Tras la lectura del libro de Ana Romero, Final de Partida, sobre la
última etapa de Juan Carlos, como rey y como persona, saco algunas
conclusiones. La más trágica, la que más me duele porque llevo la
libertad, la independencia del periodismo en mi ADN desde que empecé las
prácticas al final del régimen de Franco, es la complicidad de la
prensa.
Leo que desde que era príncipe, nuestro Rey Juan Carlos ha sido
todo un golfo. Siempre se ha comportado como un auténtico egoísta,
buscando sólo diversión y acercándose a amigos adinerados a los que
sablear. Y siendo la primera autoridad del Estado ha coleccionado
centenares de amantes despreciando, humillando a su esposa, la Reina
Sofía de Grecia, a la que le restregaba en público la querida de turno.
Y
en la prensa, que lo sabía, que lo fotografiaba, nada se decía. Nada se
publicaba. En la mayoría de casos por esa especie de pacto no escrito
entre los directores de los medios que ignoraban las golferías del Jefe
del Estado español. Vamos, como si de la familia Franco se tratara, sólo
que España no era ya una dictadura militar y la libertad de prensa
estaba respaldada por la Constitución.
Son
muchas las ocasiones que editores de revistas del corazón han comprado
fotos comprometidas, reportajes escandalosos de Juan Carlos para
guardarlos en el cajón del olvido y luego, quien sabe, utilizarlos para
obtener favores.
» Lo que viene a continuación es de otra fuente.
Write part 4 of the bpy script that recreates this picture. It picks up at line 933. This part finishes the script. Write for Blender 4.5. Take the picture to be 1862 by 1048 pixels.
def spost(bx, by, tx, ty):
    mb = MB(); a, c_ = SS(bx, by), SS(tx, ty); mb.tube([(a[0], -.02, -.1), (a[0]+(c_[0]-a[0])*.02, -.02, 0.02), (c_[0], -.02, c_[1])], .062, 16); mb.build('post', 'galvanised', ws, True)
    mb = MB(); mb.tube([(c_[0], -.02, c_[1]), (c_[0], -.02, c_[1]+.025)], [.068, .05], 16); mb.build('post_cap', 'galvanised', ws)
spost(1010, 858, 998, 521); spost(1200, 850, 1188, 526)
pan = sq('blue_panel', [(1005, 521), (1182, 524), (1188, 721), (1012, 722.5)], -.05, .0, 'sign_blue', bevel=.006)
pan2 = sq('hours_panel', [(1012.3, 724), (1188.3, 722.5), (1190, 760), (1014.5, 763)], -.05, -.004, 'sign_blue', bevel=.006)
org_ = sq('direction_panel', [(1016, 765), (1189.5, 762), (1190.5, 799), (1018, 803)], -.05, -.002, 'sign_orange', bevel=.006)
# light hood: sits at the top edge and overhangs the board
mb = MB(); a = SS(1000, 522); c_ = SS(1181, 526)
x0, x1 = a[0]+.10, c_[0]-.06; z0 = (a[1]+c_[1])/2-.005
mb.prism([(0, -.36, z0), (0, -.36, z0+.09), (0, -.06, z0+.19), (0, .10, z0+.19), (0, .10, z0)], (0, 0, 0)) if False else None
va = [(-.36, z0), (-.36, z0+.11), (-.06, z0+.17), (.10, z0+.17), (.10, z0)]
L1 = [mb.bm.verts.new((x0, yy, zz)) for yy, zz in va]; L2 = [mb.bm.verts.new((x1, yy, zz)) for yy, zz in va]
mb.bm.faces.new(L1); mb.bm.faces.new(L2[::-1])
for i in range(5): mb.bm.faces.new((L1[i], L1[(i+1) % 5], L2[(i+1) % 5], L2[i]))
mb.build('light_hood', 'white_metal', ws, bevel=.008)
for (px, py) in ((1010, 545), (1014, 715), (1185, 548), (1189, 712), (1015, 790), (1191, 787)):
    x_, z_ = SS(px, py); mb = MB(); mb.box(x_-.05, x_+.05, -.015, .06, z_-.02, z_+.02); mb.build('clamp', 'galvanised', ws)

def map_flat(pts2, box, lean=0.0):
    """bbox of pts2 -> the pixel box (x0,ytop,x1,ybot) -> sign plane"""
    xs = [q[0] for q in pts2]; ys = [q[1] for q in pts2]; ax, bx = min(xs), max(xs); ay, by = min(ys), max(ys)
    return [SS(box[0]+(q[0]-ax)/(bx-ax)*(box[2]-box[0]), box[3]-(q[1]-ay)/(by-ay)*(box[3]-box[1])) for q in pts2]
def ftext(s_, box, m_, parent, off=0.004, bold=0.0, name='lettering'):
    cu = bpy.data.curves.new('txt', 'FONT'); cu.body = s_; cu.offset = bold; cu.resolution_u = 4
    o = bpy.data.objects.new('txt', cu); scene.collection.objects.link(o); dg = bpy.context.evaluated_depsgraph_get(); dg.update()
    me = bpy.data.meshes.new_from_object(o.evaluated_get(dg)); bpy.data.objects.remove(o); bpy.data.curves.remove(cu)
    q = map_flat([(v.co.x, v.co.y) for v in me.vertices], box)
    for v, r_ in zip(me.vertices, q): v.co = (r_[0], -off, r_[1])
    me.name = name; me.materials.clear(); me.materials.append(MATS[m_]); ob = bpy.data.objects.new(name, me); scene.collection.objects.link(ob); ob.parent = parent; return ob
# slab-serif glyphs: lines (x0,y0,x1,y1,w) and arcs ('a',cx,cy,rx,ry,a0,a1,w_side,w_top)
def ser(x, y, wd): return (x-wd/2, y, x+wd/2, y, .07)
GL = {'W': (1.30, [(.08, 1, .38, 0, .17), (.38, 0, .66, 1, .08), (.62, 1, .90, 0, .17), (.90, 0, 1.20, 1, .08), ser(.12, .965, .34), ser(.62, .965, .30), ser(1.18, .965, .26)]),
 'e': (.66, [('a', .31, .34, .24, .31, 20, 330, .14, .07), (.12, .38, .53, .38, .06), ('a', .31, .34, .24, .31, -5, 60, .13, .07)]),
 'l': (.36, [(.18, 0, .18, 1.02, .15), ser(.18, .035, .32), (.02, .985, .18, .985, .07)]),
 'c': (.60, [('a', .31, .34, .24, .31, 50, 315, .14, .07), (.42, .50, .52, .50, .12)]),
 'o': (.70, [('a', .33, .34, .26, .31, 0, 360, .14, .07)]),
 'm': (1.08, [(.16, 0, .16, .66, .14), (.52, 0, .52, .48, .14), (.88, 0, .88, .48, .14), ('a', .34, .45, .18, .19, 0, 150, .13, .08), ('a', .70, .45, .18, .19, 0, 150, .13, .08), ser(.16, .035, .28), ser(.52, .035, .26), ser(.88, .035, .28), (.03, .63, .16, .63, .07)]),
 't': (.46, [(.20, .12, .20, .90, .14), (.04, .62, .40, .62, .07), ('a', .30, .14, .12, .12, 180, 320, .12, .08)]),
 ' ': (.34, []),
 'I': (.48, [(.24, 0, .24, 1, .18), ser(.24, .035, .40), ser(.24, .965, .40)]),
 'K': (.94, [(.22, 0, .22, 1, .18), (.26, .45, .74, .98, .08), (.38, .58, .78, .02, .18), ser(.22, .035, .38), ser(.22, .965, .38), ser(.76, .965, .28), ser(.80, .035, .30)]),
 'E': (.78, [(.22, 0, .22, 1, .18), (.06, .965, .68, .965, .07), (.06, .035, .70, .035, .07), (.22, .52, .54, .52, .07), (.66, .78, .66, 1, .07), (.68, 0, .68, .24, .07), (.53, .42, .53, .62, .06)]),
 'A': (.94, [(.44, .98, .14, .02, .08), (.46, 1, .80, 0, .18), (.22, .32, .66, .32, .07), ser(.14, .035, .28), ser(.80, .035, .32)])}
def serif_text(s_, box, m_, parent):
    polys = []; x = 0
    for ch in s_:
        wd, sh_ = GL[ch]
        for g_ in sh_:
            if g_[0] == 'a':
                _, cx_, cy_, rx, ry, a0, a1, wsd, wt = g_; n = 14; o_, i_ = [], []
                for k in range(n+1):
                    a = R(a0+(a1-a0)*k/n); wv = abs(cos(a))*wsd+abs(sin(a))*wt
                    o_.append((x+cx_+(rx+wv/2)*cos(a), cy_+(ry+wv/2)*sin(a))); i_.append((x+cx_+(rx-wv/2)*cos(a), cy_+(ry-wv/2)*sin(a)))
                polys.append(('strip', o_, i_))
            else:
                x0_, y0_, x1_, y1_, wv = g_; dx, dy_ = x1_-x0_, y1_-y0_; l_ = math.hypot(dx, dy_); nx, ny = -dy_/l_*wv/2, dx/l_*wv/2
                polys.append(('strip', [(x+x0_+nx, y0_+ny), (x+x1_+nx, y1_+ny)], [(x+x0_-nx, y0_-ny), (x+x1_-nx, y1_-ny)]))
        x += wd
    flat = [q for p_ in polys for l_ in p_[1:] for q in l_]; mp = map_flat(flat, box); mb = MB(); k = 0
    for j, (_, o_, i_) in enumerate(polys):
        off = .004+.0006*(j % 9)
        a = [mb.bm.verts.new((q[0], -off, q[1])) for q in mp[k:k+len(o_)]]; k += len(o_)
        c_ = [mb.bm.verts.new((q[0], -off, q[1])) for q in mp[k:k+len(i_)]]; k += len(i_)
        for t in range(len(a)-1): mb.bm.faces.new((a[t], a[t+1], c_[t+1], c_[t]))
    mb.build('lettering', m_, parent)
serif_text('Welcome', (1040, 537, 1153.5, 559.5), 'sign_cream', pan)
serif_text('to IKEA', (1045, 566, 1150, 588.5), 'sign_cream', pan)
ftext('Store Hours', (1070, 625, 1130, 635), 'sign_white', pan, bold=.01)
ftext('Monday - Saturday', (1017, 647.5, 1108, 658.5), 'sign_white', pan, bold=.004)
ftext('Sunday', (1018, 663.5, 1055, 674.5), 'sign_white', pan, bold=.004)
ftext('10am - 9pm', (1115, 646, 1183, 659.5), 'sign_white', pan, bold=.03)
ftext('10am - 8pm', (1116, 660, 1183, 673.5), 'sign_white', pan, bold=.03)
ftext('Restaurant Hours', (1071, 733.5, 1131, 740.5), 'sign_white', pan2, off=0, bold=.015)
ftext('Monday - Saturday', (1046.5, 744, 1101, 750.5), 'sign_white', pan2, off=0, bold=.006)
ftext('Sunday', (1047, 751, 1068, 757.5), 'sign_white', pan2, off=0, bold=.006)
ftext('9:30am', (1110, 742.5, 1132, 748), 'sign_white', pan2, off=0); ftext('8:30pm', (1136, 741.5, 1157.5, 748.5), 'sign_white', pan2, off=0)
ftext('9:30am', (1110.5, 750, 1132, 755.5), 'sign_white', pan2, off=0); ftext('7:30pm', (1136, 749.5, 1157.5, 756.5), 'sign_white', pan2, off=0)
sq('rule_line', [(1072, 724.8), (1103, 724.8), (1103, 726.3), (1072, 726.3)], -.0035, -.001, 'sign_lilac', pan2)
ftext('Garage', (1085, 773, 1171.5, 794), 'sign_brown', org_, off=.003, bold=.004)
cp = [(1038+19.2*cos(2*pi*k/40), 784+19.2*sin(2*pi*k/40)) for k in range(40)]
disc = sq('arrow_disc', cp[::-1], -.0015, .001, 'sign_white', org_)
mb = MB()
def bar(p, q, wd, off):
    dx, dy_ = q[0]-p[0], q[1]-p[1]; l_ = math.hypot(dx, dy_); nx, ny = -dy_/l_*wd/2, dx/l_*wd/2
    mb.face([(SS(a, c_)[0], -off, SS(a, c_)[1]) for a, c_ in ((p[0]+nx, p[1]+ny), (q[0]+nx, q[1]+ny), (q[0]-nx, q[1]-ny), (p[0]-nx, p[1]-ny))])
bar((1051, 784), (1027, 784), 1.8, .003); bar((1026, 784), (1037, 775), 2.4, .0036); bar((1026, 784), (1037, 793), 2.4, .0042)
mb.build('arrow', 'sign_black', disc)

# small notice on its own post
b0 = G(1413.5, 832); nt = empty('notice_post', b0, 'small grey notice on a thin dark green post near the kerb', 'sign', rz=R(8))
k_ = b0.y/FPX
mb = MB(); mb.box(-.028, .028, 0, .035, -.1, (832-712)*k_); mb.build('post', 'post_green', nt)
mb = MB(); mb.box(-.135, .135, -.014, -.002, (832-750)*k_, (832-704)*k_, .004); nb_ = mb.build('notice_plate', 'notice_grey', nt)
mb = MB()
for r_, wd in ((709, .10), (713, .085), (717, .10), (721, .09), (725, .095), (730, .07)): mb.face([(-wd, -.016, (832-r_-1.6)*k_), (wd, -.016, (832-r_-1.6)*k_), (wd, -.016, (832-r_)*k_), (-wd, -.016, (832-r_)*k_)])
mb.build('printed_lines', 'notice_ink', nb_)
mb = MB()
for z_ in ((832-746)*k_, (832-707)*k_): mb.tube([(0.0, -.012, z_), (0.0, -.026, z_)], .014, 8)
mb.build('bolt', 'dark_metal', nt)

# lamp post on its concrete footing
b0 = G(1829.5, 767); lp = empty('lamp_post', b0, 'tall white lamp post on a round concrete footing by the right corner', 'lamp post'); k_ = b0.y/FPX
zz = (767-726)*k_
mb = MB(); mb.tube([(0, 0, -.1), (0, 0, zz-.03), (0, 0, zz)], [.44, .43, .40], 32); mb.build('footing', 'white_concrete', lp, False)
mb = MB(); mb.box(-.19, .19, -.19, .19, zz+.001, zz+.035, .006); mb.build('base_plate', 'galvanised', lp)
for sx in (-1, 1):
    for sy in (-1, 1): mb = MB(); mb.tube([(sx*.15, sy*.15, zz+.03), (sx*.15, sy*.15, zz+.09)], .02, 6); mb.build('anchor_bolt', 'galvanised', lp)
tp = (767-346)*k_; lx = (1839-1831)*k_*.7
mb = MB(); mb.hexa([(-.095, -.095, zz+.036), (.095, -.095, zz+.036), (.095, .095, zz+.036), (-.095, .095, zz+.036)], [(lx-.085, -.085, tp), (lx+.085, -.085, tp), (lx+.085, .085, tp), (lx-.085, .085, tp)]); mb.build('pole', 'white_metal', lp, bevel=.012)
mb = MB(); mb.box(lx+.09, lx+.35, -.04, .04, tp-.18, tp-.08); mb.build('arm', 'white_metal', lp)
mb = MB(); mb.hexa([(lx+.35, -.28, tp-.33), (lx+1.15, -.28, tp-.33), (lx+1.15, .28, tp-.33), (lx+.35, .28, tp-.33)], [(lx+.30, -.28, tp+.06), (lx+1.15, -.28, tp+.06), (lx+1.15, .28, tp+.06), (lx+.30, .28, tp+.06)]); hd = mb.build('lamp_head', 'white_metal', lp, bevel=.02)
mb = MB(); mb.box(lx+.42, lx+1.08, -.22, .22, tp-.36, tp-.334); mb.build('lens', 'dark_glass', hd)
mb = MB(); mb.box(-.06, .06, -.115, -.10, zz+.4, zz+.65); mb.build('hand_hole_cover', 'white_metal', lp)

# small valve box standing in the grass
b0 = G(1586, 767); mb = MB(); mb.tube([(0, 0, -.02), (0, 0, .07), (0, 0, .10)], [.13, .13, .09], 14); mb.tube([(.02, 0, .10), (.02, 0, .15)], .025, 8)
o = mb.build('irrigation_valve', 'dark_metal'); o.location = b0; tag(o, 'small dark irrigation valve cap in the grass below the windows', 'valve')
Otras ocasiones, miles, son los propios directores que
reciben la llamada de Zarzuela solicitando que no se publicara tal o
cual información que en nada favorecía la imagen social del Rey de
España.
El Mundo de Pedro J. Ramírez era uno de los pocos que se
resistía a las presiones pero no obstante se resguardaba reproduciendo
lo que revistas italianas, o inglesas, publicaban de nuestro monarca que
lo fotografiaban en pelota picada, en algún yate, con la amante de
turno.
Fue a partir de Botswana, cuando nos
enteramos que nuestro Rey se dedicaba a matar elefantes en plena crisis
económica, con colas de miles y miles de españoles en los comedores de
Cáritas, que se terminó con esa complicidad. Nuestra primera autoridad
estaba por encima del bien y del mal. Para él no había crisis, ni había
nada que le impidiera irse de cacería a Africa junto con su última
amante, la denominada princesa Corinna.
La
prensa, los periodistas, los editores, han sido los cómplices durante
cuarenta años de los excesos de un monarca que ha disfrutado de quizá un
millar de amantes, y que se sabe que ha amasado una fortuna mil
millonaria. Cómplices de un mal ejemplo social y económico y que se ha
rodeado de una corte de empresarios que hacían negocios gracias al
tráfico de influencias que se emanaba desde la propia Zarzuela. ¿O no?